### Task brief
Only the lines holding the string "False" are needed. Copy each one.

### Dataset section
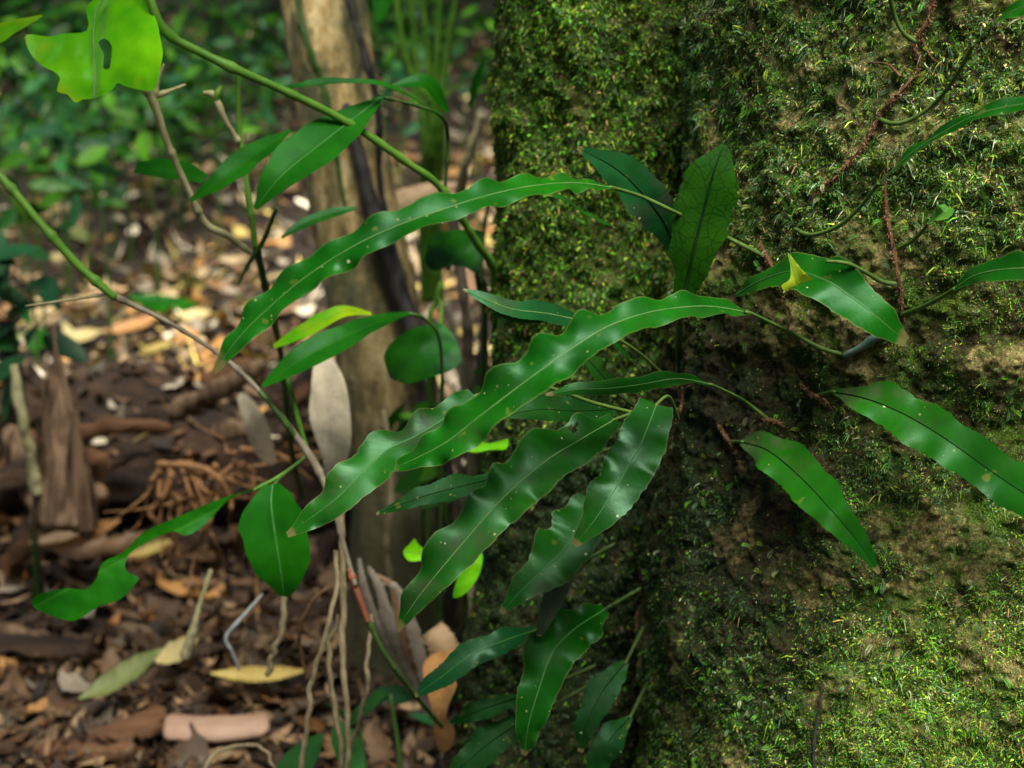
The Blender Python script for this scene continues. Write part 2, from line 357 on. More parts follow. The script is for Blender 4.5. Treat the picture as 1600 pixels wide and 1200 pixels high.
# ------------------------------------------------------------------ ground
def gz(x, y):
    x = np.asarray(x, float); y = np.asarray(y, float)
    z = 0.10 * np.maximum(y - 2.7, 0) + 0.012 * np.maximum(y - 5, 0) ** 2
    p = np.stack([x, y, np.zeros_like(x)], -1)
    z = z + 0.06 * fbm(p * 1.3, 3, 5) + 0.02 * fbm(p * 6, 3, 9)
    z = z - 0.05 * np.exp(-((x + 0.1) ** 2 + (y - 1.8) ** 2) / 0.5)
    return z
xs = np.concatenate([np.linspace(-14, -2.2, 40), np.linspace(-2.15, 1.6, 260), np.linspace(1.7, 14, 40)])
ys = np.concatenate([np.linspace(-6, 1.1, 25), np.linspace(1.13, 4.6, 230), np.linspace(4.7, 24, 90)])
X, Y = np.meshgrid(xs, ys, indexing='xy')
gv = np.stack([X, Y, gz(X, Y)], -1).reshape(-1, 3)
ground = obj("ground", gv, M["soil"], quads=grid_quads(len(ys), len(xs)), loc=(0, 0, 0)); tag(ground, "dark brown forest floor of bare soil and mulch", None, None, "structure")
def ghit(px, py, lift=0.0):
    d = ray(px, py); t = np.linspace(0.5, 22, 2600)
    pts = CAM + t[:, None] * d
    h = pts[:, 2] - gz(pts[:, 0], pts[:, 1]) - lift
    k = np.argmax(h < 0)
    if k == 0: k = len(t) - 1
    return pts[k]

# ------------------------------------------------------------------ mossy tree
PALETTE = dict(
    dark=np.array([0.012, 0.030, 0.006]), mid=np.array([0.040, 0.130, 0.006]), yel=np.array([0.20, 0.28, 0.014]),
    lime=np.array([0.085, 0.28, 0.008]), teal=np.array([0.085, 0.18, 0.075]), pale=np.array([0.34, 0.40, 0.20]),
    ochre=np.array([0.36, 0.24, 0.075]), brown=np.array([0.06, 0.034, 0.016]))
def lobe(sil, cy, Rr, nth, nz, seed, flare, bulge=False):
    """trunk surface whose left outline follows the given (py, px) points"""
    zs_s, cx_s = [], []
    for py, px in sil:
        d = ray(px, py); az = math.atan2(d[0], d[1])
        cx_s.append((Rr + cy * math.sin(az)) / math.cos(az)); zs_s.append(CH + d[2] / d[1] * (cy * 0.97))
    o = np.argsort(zs_s); zs_s = np.array(zs_s)[o]; cx_s = np.array(cx_s)[o]
    z = np.concatenate([np.linspace(-0.25, zs_s[0] - 0.05, 24)[:-1], np.linspace(zs_s[0] - 0.05, zs_s[-1] + 0.05, nz), np.linspace(zs_s[-1] + 0.05, zs_s[-1] + 0.35, nz // 4)[1:], np.linspace(zs_s[-1] + 0.35, 3.6, 90)[1:]])
    th = np.concatenate([np.linspace(R(165), R(300), nth), np.linspace(R(300), R(340), nth // 6)[1:], np.linspace(R(340), R(525), 60)[1:-1]])
    cx = np.interp(z, zs_s, cx_s)
    cx = np.where(z < zs_s[0], cx_s[0] + (z - zs_s[0]) * 0.10, cx)
    rad = Rr * (1 + flare * np.exp(-(z + 0.1) / 0.12))
    T, Z = np.meshgrid(th, z)
    u = np.stack([np.cos(T), np.sin(T), Z / Rr], -1)
    r = rad[:, None] * (1 + 0.045 * fbm(u * np.array([1.6, 1.6, 0.7]), 3, seed))
    if not bulge:   # deep fold on the side that meets the main stem
        r = r * (1 - 0.28 * np.clip(np.cos(T - R(325)), 0, 1) ** 2 * sstep(0.95, 0.5, Z))
    if bulge:   # hollow at mid height and a root swelling low on the side facing the clearing
        wv = np.clip(np.cos(T - R(268)), 0, 1) ** 2
        r = r * (1 + wv * (0.26 * sstep(0.64, 0.22, Z) - 0.014 * np.exp(-((Z - 0.67) / 0.075) ** 2)))
    base = np.stack([cx[:, None] + r * np.cos(T), cy + r * np.sin(T), Z], -1)
    # vertical fissures and knobbly bark
    fis = fbm(base * np.array([26, 26, 7.0]), 4, seed + 3)
    d = 0.012 * fbm(base * 13, 3, seed + 1) + 0.008 * fis + 0.0075 * fbm(base * 60, 3, seed + 2) + 0.0035 * fbm(base * 170, 2, seed + 4)
    d = d - 0.012 * sstep(0.28, 0.62, fbm(base * np.array([17, 17, 4.0]), 3, seed + 7))
    n = np.stack([np.cos(T), np.sin(T), 0 * T], -1)
    P = base + d[..., None] * n
    return P, d
def grid_normals(P):
    a = np.gradient(P, axis=1); b = np.gradient(P, axis=0)
    return nrm(np.cross(a, b))
tree = thing("mossy_tree", (0.45, 1.32, 0.0), "large fluted tree trunk thickly covered in green moss, filling the right half", "tree")
PM, dM = lobe([(0, 1078), (300, 1066), (600, 1046), (900, 1006), (1200, 1000)], 1.32, 0.28, 470, 700, 21, 0.12, True)
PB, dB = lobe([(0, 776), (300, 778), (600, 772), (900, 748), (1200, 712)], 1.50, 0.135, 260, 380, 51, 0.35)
def bark_col(P, d, left):
    px, py, _ = project(P.reshape(-1, 3)); p = P.reshape(-1, 3)
    a = fbm(p * 22, 4, 71); b = fbm(p * 9, 3, 72)
    c = np.where((a > 0.10)[:, None], np.array([0.32, 0.255, 0.095]), np.array([0.075, 0.058, 0.020]))
    c = c * (0.75 + 0.9 * np.clip(fbm(p * 60, 3, 73)[:, None] + 0.3, 0, 1))
    g = sstep(-0.1, 0.4, b)[:, None]
    c = c * (1 - 0.6 * g) + np.array([0.060, 0.090, 0.010]) * 0.6 * g
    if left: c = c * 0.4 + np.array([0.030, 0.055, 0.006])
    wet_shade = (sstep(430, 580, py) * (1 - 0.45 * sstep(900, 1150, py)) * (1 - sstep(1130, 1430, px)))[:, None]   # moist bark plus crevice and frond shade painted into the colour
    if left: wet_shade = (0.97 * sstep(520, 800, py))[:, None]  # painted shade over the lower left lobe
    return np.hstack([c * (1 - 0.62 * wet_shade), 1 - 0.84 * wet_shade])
BV = []
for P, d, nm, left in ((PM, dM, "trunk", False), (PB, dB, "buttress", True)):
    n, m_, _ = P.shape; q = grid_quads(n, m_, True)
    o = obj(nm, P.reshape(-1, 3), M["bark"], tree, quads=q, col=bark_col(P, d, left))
    st = 2
    Ps = P[::st, ::st]; qs = grid_quads(Ps.shape[0], Ps.shape[1], True)
    BV.append((Ps.reshape(-1, 3), qs))
allv = np.vstack([BV[0][0], BV[1][0]]); allq = np.vstack([BV[0][1], BV[1][1] + len(BV[0][0])])
bvh = BVHTree.FromPolygons([tuple(v) for v in allv], [tuple(int(i) for i in f) for f in allq])
def sdepth(px, py):
    d = ray(px, py); L = np.linalg.norm(d)
    h = bvh.ray_cast(Vector(CAM), Vector(d / L), 5)
    if h[0] is None: return 1.3
    return float((np.array(h[0]) - CAM) @ FW)
def P3(p):
    """(px, py, depth); a depth under 0.2 is an offset from the trunk surface (minus = in front)"""
    px, py, d = p
    if d < 0.2: d = sdepth(px, py) + d
    return CAM + d * ray(px, py)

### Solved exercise
def lobe(sil, cy, Rr, nth, nz, seed, flare, bulge=False):
for P, d, nm, left in ((PM, dM, "trunk", False), (PB, dB, "buttress", True)):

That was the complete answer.